* Data excerpt
____________
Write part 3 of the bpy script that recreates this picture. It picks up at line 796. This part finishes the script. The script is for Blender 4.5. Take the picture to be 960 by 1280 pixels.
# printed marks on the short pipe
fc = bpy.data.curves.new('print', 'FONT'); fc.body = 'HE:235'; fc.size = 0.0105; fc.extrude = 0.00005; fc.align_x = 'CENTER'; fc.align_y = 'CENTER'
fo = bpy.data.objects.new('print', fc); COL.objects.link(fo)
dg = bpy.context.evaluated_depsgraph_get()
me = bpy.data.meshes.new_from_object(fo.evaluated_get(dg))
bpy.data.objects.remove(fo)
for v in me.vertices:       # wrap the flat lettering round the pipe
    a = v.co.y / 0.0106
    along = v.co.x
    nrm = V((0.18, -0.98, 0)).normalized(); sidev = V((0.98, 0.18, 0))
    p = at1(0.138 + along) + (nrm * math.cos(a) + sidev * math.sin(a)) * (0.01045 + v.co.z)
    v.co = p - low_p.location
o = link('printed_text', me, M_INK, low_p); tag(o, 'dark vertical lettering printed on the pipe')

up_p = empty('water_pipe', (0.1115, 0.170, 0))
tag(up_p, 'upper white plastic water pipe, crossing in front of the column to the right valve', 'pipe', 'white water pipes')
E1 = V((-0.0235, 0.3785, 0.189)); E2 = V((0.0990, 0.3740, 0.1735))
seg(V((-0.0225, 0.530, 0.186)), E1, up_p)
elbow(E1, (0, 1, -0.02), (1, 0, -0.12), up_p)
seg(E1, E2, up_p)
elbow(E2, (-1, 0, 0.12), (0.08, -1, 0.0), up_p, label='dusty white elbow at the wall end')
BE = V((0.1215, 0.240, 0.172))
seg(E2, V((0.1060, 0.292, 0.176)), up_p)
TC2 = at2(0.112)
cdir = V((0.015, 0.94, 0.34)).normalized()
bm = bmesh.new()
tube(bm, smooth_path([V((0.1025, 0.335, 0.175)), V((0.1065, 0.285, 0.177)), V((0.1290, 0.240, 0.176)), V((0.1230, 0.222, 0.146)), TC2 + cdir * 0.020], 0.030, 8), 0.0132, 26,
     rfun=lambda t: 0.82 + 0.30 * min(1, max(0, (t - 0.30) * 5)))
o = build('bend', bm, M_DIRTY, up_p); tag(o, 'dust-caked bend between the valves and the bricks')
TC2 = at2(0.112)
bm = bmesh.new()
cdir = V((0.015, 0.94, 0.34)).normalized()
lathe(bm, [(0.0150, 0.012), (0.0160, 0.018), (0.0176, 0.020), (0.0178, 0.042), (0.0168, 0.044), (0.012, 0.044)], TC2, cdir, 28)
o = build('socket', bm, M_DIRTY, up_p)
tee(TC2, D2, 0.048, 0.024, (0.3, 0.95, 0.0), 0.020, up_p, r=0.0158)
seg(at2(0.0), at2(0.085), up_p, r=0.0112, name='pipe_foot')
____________
Type out the whole listing above again, exactly as it stands.

Write part 3 of the bpy script that recreates this picture. It picks up at line 796. This part finishes the script. The script is for Blender 4.5. Take the picture to be 960 by 1280 pixels.
# printed marks on the short pipe
fc = bpy.data.curves.new('print', 'FONT'); fc.body = 'HE:235'; fc.size = 0.0105; fc.extrude = 0.00005; fc.align_x = 'CENTER'; fc.align_y = 'CENTER'
fo = bpy.data.objects.new('print', fc); COL.objects.link(fo)
dg = bpy.context.evaluated_depsgraph_get()
me = bpy.data.meshes.new_from_object(fo.evaluated_get(dg))
bpy.data.objects.remove(fo)
for v in me.vertices:       # wrap the flat lettering round the pipe
    a = v.co.y / 0.0106
    along = v.co.x
    nrm = V((0.18, -0.98, 0)).normalized(); sidev = V((0.98, 0.18, 0))
    p = at1(0.138 + along) + (nrm * math.cos(a) + sidev * math.sin(a)) * (0.01045 + v.co.z)
    v.co = p - low_p.location
o = link('printed_text', me, M_INK, low_p); tag(o, 'dark vertical lettering printed on the pipe')

up_p = empty('water_pipe', (0.1115, 0.170, 0))
tag(up_p, 'upper white plastic water pipe, crossing in front of the column to the right valve', 'pipe', 'white water pipes')
E1 = V((-0.0235, 0.3785, 0.189)); E2 = V((0.0990, 0.3740, 0.1735))
seg(V((-0.0225, 0.530, 0.186)), E1, up_p)
elbow(E1, (0, 1, -0.02), (1, 0, -0.12), up_p)
seg(E1, E2, up_p)
elbow(E2, (-1, 0, 0.12), (0.08, -1, 0.0), up_p, label='dusty white elbow at the wall end')
BE = V((0.1215, 0.240, 0.172))
seg(E2, V((0.1060, 0.292, 0.176)), up_p)
TC2 = at2(0.112)
cdir = V((0.015, 0.94, 0.34)).normalized()
bm = bmesh.new()
tube(bm, smooth_path([V((0.1025, 0.335, 0.175)), V((0.1065, 0.285, 0.177)), V((0.1290, 0.240, 0.176)), V((0.1230, 0.222, 0.146)), TC2 + cdir * 0.020], 0.030, 8), 0.0132, 26,
     rfun=lambda t: 0.82 + 0.30 * min(1, max(0, (t - 0.30) * 5)))
o = build('bend', bm, M_DIRTY, up_p); tag(o, 'dust-caked bend between the valves and the bricks')
TC2 = at2(0.112)
bm = bmesh.new()
cdir = V((0.015, 0.94, 0.34)).normalized()
lathe(bm, [(0.0150, 0.012), (0.0160, 0.018), (0.0176, 0.020), (0.0178, 0.042), (0.0168, 0.044), (0.012, 0.044)], TC2, cdir, 28)
o = build('socket', bm, M_DIRTY, up_p)
tee(TC2, D2, 0.048, 0.024, (0.3, 0.95, 0.0), 0.020, up_p, r=0.0158)
seg(at2(0.0), at2(0.085), up_p, r=0.0112, name='pipe_foot')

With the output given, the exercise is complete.